Instructions to follow:
Return exactly and only these lines: the first of the listing through the one containing "def shift(mb, off=OFF): mb.v".

Source excerpt:

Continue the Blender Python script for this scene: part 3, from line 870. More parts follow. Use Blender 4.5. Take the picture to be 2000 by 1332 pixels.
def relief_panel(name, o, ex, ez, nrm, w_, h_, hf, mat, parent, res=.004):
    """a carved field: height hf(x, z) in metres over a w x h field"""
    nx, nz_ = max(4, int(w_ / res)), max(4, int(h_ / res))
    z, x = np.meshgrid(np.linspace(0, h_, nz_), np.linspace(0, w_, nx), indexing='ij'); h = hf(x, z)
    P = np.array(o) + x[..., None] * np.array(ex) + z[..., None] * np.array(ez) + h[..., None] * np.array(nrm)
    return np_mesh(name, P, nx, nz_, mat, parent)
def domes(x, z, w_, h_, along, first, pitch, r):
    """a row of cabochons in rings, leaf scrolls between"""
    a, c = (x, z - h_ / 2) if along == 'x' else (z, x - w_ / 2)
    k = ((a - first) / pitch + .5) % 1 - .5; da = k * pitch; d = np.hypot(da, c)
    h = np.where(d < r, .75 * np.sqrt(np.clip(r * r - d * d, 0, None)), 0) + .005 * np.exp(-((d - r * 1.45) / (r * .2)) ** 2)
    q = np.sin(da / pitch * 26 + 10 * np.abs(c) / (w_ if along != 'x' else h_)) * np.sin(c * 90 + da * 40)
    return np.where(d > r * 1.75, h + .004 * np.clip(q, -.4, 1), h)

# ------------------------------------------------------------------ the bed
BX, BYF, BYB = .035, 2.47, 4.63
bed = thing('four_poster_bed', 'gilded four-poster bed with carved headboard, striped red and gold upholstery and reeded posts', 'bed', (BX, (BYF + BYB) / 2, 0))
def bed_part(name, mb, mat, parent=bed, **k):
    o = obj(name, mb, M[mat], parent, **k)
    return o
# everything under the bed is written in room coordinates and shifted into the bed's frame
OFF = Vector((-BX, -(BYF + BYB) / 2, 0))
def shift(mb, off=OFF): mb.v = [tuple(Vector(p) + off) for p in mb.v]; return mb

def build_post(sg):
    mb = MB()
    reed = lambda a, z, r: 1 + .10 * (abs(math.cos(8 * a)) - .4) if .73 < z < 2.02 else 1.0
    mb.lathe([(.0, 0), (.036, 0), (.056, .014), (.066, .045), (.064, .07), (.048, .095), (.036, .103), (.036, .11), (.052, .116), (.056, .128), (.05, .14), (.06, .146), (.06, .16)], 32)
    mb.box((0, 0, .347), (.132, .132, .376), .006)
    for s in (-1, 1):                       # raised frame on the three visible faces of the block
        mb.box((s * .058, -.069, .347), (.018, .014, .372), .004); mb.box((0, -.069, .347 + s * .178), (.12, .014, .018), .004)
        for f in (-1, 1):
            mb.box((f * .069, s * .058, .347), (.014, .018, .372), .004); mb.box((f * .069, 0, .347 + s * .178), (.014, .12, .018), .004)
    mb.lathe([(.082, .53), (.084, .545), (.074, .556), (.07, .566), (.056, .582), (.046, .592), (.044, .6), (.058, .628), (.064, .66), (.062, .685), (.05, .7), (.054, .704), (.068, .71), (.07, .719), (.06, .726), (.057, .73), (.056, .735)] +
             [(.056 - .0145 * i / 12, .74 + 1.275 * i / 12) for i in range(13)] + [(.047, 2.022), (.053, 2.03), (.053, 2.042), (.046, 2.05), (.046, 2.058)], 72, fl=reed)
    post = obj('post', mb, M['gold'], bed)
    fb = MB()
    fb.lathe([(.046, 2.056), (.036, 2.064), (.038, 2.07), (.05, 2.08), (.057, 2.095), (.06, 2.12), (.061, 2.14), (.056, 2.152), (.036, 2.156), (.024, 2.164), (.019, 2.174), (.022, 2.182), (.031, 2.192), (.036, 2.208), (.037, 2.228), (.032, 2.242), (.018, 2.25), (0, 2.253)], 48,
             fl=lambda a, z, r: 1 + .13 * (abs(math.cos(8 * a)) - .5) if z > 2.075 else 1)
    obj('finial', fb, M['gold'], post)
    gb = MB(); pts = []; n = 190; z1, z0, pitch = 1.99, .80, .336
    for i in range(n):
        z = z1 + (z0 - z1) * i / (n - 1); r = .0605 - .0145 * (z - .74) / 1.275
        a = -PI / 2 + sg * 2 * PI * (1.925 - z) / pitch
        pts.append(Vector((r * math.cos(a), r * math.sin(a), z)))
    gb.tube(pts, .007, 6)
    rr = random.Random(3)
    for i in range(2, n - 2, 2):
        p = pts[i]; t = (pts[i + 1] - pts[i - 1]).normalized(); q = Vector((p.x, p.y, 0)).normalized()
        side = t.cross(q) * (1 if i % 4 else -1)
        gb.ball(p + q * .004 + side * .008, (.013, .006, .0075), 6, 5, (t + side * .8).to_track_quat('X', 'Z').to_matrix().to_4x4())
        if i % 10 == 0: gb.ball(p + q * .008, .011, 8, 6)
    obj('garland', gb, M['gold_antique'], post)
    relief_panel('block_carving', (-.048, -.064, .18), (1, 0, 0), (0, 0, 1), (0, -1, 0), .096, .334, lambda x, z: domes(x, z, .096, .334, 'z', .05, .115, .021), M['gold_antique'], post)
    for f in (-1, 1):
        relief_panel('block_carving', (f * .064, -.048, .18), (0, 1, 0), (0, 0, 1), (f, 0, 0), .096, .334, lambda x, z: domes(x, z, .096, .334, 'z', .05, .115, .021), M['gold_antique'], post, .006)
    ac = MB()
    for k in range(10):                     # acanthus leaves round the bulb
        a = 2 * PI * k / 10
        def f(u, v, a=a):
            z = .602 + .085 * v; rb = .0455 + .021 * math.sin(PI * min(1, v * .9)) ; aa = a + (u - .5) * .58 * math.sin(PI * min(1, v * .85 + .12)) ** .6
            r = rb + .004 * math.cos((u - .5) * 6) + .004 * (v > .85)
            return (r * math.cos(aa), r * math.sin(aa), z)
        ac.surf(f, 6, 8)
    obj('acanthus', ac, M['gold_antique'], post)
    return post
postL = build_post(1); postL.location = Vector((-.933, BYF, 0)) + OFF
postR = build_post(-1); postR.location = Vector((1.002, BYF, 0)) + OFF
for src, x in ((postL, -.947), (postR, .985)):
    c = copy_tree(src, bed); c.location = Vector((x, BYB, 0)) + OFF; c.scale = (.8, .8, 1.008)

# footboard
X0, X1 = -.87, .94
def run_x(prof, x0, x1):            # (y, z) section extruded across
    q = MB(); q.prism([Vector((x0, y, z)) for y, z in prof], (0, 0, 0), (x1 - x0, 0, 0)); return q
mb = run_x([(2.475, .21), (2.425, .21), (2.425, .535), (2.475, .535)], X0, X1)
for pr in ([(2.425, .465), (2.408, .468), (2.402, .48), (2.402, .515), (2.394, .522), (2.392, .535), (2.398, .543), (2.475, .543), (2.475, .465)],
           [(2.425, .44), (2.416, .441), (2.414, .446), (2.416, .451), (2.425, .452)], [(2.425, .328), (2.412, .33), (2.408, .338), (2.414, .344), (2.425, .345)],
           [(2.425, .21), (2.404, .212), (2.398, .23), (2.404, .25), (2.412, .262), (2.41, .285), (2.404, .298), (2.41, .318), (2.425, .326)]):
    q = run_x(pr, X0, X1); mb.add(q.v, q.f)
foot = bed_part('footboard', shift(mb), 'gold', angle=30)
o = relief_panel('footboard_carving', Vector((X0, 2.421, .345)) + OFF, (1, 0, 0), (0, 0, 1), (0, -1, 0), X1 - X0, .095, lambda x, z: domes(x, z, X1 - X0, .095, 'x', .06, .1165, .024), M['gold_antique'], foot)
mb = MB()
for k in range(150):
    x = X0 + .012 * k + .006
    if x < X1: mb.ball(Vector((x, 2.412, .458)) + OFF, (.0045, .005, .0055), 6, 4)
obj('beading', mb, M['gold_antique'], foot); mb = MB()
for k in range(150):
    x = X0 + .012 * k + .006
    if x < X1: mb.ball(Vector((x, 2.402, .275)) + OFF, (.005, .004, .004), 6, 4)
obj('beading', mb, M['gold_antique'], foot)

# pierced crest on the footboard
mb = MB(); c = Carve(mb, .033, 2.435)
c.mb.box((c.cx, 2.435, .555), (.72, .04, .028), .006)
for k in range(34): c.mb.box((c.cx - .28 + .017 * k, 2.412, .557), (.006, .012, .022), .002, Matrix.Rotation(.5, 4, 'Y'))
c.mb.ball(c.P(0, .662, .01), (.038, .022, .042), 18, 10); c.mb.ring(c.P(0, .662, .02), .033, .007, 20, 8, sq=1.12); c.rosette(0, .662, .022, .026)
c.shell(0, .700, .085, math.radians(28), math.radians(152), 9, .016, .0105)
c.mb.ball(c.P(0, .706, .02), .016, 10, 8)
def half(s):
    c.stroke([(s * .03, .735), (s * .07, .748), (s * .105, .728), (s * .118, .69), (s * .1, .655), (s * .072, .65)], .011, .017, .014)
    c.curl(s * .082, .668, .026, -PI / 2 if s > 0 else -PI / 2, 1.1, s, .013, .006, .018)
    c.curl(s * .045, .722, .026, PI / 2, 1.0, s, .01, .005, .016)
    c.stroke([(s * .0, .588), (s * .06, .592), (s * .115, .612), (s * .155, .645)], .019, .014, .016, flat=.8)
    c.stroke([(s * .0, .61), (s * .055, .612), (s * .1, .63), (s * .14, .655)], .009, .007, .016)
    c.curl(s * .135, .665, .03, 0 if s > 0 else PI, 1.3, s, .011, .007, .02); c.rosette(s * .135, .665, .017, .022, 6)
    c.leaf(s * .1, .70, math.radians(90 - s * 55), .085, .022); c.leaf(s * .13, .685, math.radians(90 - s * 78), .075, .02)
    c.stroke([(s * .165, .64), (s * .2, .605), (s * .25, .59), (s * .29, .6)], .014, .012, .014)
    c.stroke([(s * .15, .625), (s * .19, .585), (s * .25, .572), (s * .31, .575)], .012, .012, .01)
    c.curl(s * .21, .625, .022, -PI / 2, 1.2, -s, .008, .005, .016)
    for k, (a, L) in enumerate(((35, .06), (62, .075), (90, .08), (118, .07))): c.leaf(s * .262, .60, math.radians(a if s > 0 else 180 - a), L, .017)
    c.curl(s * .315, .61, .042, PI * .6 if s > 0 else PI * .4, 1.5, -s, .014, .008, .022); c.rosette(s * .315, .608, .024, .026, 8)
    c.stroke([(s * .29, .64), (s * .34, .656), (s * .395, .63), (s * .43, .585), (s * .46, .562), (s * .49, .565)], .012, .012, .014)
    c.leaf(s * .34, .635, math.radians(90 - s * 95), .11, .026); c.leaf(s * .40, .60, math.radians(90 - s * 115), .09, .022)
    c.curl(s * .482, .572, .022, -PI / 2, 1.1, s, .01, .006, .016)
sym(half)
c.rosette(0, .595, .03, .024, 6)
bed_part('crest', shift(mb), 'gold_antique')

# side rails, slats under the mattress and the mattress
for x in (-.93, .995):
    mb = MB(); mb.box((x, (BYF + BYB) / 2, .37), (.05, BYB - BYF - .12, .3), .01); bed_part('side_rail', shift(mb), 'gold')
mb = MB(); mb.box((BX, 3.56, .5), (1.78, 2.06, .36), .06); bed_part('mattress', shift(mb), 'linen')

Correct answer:
Continue the Blender Python script for this scene: part 3, from line 870. More parts follow. Use Blender 4.5. Take the picture to be 2000 by 1332 pixels.
def relief_panel(name, o, ex, ez, nrm, w_, h_, hf, mat, parent, res=.004):
    """a carved field: height hf(x, z) in metres over a w x h field"""
    nx, nz_ = max(4, int(w_ / res)), max(4, int(h_ / res))
    z, x = np.meshgrid(np.linspace(0, h_, nz_), np.linspace(0, w_, nx), indexing='ij'); h = hf(x, z)
    P = np.array(o) + x[..., None] * np.array(ex) + z[..., None] * np.array(ez) + h[..., None] * np.array(nrm)
    return np_mesh(name, P, nx, nz_, mat, parent)
def domes(x, z, w_, h_, along, first, pitch, r):
    """a row of cabochons in rings, leaf scrolls between"""
    a, c = (x, z - h_ / 2) if along == 'x' else (z, x - w_ / 2)
    k = ((a - first) / pitch + .5) % 1 - .5; da = k * pitch; d = np.hypot(da, c)
    h = np.where(d < r, .75 * np.sqrt(np.clip(r * r - d * d, 0, None)), 0) + .005 * np.exp(-((d - r * 1.45) / (r * .2)) ** 2)
    q = np.sin(da / pitch * 26 + 10 * np.abs(c) / (w_ if along != 'x' else h_)) * np.sin(c * 90 + da * 40)
    return np.where(d > r * 1.75, h + .004 * np.clip(q, -.4, 1), h)

# ------------------------------------------------------------------ the bed
BX, BYF, BYB = .035, 2.47, 4.63
bed = thing('four_poster_bed', 'gilded four-poster bed with carved headboard, striped red and gold upholstery and reeded posts', 'bed', (BX, (BYF + BYB) / 2, 0))
def bed_part(name, mb, mat, parent=bed, **k):
    o = obj(name, mb, M[mat], parent, **k)
    return o
# everything under the bed is written in room coordinates and shifted into the bed's frame
OFF = Vector((-BX, -(BYF + BYB) / 2, 0))
def shift(mb, off=OFF): mb.v = [tuple(Vector(p) + off) for p in mb.v]; return mb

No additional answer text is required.